Given exercise
Quote the material below exactly as written, from the first line to the line that holds "return V, F", endpoints included.

Data block
----------------
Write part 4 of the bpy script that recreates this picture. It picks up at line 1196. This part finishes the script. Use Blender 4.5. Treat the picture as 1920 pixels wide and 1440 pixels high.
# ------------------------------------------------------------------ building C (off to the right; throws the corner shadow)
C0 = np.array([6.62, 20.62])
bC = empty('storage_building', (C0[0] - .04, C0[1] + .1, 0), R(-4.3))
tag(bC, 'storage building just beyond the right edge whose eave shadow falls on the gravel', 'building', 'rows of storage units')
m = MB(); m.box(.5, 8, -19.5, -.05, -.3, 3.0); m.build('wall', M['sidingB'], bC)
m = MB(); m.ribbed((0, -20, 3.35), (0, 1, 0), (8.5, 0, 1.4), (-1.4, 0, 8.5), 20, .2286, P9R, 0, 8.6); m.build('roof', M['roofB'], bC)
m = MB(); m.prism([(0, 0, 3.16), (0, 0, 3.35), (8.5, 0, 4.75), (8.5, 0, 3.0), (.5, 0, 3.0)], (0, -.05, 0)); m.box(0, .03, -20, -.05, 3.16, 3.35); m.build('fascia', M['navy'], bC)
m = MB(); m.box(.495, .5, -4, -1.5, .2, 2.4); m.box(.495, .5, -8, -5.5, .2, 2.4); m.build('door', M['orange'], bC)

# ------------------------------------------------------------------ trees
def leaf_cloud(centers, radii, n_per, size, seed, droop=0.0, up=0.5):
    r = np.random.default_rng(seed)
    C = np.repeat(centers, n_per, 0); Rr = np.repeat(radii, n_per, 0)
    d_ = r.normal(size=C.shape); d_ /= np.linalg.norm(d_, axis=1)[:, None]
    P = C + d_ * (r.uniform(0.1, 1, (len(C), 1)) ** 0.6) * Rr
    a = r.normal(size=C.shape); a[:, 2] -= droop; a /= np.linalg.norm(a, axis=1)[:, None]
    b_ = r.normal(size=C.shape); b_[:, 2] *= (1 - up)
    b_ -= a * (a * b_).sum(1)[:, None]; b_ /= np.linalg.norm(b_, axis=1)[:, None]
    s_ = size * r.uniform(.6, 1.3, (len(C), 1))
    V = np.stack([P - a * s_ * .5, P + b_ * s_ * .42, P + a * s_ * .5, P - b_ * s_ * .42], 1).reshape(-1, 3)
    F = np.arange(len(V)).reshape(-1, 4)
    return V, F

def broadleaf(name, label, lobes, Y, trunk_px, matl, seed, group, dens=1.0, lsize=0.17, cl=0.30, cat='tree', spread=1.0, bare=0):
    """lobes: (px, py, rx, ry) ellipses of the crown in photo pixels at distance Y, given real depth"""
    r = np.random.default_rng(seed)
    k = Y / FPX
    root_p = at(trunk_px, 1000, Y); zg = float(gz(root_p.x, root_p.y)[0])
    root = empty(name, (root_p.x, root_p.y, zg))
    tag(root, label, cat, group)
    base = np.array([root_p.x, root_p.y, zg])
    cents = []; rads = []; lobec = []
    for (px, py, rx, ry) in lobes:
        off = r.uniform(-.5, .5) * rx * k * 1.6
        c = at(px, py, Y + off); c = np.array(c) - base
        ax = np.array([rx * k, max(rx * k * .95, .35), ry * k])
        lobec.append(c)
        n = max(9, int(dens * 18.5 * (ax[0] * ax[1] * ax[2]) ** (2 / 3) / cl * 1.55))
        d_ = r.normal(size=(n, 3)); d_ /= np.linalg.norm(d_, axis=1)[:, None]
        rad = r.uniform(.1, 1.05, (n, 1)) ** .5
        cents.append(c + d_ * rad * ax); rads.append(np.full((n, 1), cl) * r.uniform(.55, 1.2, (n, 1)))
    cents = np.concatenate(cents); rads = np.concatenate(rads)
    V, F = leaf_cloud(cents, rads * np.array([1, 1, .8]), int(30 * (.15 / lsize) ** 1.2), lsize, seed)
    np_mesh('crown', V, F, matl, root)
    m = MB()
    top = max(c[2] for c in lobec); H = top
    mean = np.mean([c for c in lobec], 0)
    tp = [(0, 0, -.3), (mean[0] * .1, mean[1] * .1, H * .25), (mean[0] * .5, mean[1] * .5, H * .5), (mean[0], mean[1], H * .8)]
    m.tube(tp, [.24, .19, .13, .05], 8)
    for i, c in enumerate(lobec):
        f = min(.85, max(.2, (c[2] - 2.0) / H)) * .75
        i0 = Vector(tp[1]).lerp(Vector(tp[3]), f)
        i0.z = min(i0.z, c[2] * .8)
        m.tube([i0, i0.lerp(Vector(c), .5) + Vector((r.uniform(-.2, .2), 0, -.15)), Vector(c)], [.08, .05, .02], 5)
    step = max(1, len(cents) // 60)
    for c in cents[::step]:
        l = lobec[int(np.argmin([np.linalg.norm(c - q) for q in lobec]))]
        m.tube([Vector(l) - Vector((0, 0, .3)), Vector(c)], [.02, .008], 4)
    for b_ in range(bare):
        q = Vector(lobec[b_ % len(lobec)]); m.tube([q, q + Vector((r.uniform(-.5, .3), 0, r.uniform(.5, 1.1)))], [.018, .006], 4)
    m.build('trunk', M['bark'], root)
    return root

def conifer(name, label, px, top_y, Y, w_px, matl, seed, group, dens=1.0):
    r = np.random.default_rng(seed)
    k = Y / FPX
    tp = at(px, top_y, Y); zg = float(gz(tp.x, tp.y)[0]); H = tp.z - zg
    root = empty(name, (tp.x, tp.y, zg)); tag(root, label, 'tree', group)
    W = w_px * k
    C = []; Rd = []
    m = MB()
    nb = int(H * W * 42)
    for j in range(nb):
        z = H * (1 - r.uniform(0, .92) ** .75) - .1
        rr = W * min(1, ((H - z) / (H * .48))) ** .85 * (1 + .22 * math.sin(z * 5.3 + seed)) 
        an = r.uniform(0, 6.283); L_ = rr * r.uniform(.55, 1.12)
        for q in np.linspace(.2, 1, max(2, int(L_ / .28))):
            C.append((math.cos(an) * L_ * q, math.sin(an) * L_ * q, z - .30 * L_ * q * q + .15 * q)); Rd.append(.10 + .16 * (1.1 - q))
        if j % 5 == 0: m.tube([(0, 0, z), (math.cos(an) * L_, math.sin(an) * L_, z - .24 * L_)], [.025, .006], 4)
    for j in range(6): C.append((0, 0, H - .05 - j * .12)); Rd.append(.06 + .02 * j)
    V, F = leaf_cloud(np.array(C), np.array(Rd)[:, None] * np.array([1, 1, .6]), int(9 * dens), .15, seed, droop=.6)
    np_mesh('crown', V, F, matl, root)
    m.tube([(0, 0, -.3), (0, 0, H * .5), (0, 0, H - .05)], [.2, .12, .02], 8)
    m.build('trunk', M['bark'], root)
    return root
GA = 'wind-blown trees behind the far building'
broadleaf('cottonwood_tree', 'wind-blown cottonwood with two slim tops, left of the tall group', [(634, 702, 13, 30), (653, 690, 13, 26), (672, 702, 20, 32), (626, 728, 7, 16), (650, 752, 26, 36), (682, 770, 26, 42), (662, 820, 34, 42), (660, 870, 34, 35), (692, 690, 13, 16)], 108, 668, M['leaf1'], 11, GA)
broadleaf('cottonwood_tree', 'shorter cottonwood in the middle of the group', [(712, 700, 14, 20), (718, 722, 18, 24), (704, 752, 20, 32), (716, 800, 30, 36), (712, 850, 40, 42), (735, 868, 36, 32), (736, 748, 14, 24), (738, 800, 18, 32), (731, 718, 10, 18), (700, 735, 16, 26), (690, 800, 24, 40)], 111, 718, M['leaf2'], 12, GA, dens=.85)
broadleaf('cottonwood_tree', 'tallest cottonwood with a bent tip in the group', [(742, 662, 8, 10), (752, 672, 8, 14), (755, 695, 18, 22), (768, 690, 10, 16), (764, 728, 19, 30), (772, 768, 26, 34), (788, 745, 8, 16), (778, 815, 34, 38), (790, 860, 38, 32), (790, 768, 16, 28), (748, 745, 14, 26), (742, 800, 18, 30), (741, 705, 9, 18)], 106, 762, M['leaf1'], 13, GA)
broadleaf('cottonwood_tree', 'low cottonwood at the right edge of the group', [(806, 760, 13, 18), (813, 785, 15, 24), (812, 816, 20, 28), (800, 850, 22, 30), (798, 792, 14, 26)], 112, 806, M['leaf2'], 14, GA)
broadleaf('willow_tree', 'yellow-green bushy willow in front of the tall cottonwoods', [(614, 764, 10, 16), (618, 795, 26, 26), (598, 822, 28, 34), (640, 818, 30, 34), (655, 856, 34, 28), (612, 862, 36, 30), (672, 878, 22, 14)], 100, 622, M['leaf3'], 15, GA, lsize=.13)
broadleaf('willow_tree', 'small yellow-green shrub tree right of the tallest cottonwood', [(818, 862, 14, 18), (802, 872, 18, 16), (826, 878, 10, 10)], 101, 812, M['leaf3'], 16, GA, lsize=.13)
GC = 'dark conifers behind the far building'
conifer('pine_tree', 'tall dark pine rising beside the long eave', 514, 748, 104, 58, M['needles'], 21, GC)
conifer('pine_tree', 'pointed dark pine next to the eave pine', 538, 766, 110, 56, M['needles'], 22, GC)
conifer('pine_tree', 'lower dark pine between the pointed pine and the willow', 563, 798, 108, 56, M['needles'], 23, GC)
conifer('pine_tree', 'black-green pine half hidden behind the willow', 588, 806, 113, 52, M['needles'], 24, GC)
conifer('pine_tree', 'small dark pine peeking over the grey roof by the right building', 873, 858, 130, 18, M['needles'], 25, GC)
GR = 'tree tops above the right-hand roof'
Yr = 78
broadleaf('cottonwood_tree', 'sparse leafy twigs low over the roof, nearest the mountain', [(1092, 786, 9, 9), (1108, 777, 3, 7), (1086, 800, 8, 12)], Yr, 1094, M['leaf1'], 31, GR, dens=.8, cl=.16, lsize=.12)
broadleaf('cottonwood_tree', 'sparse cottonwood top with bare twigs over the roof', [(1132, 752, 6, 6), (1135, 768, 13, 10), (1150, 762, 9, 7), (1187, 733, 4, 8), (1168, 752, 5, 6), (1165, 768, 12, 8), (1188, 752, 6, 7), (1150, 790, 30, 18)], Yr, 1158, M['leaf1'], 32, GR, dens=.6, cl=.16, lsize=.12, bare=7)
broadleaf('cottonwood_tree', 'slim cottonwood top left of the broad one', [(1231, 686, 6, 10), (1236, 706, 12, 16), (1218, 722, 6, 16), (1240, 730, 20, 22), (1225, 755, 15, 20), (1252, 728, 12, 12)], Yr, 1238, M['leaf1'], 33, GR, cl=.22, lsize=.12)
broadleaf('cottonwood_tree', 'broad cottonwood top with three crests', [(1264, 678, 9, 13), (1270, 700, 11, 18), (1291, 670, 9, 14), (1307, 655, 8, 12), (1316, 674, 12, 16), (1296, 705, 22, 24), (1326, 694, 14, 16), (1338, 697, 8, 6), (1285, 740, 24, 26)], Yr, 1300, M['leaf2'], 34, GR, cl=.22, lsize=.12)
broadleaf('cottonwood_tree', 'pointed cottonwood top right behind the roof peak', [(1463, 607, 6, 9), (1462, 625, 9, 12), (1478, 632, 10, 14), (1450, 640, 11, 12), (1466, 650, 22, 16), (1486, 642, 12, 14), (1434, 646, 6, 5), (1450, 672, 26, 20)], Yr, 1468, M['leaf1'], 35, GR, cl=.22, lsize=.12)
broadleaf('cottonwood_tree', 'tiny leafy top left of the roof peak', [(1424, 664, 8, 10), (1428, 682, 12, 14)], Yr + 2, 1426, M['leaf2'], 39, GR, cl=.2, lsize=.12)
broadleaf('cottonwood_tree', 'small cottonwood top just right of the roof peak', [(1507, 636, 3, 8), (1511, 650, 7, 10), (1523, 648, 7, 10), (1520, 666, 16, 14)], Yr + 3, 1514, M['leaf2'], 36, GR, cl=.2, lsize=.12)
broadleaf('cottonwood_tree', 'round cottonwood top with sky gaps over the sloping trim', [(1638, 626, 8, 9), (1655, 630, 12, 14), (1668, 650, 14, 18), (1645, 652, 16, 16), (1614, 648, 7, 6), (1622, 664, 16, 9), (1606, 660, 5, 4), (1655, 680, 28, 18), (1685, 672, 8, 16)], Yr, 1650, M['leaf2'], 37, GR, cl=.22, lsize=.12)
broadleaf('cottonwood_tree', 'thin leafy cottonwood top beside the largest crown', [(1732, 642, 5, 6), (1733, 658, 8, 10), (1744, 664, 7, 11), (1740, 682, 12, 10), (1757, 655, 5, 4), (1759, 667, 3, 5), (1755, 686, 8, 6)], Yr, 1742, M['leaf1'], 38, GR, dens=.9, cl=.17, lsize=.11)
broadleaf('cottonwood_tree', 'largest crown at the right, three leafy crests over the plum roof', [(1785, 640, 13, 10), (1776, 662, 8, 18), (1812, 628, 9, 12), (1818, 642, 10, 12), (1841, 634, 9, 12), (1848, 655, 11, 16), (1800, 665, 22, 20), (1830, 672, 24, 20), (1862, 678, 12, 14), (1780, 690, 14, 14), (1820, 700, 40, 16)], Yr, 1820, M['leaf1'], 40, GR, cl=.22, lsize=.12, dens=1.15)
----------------
Task response
Write part 4 of the bpy script that recreates this picture. It picks up at line 1196. This part finishes the script. Use Blender 4.5. Treat the picture as 1920 pixels wide and 1440 pixels high.
# ------------------------------------------------------------------ building C (off to the right; throws the corner shadow)
C0 = np.array([6.62, 20.62])
bC = empty('storage_building', (C0[0] - .04, C0[1] + .1, 0), R(-4.3))
tag(bC, 'storage building just beyond the right edge whose eave shadow falls on the gravel', 'building', 'rows of storage units')
m = MB(); m.box(.5, 8, -19.5, -.05, -.3, 3.0); m.build('wall', M['sidingB'], bC)
m = MB(); m.ribbed((0, -20, 3.35), (0, 1, 0), (8.5, 0, 1.4), (-1.4, 0, 8.5), 20, .2286, P9R, 0, 8.6); m.build('roof', M['roofB'], bC)
m = MB(); m.prism([(0, 0, 3.16), (0, 0, 3.35), (8.5, 0, 4.75), (8.5, 0, 3.0), (.5, 0, 3.0)], (0, -.05, 0)); m.box(0, .03, -20, -.05, 3.16, 3.35); m.build('fascia', M['navy'], bC)
m = MB(); m.box(.495, .5, -4, -1.5, .2, 2.4); m.box(.495, .5, -8, -5.5, .2, 2.4); m.build('door', M['orange'], bC)

# ------------------------------------------------------------------ trees
def leaf_cloud(centers, radii, n_per, size, seed, droop=0.0, up=0.5):
    r = np.random.default_rng(seed)
    C = np.repeat(centers, n_per, 0); Rr = np.repeat(radii, n_per, 0)
    d_ = r.normal(size=C.shape); d_ /= np.linalg.norm(d_, axis=1)[:, None]
    P = C + d_ * (r.uniform(0.1, 1, (len(C), 1)) ** 0.6) * Rr
    a = r.normal(size=C.shape); a[:, 2] -= droop; a /= np.linalg.norm(a, axis=1)[:, None]
    b_ = r.normal(size=C.shape); b_[:, 2] *= (1 - up)
    b_ -= a * (a * b_).sum(1)[:, None]; b_ /= np.linalg.norm(b_, axis=1)[:, None]
    s_ = size * r.uniform(.6, 1.3, (len(C), 1))
    V = np.stack([P - a * s_ * .5, P + b_ * s_ * .42, P + a * s_ * .5, P - b_ * s_ * .42], 1).reshape(-1, 3)
    F = np.arange(len(V)).reshape(-1, 4)
    return V, F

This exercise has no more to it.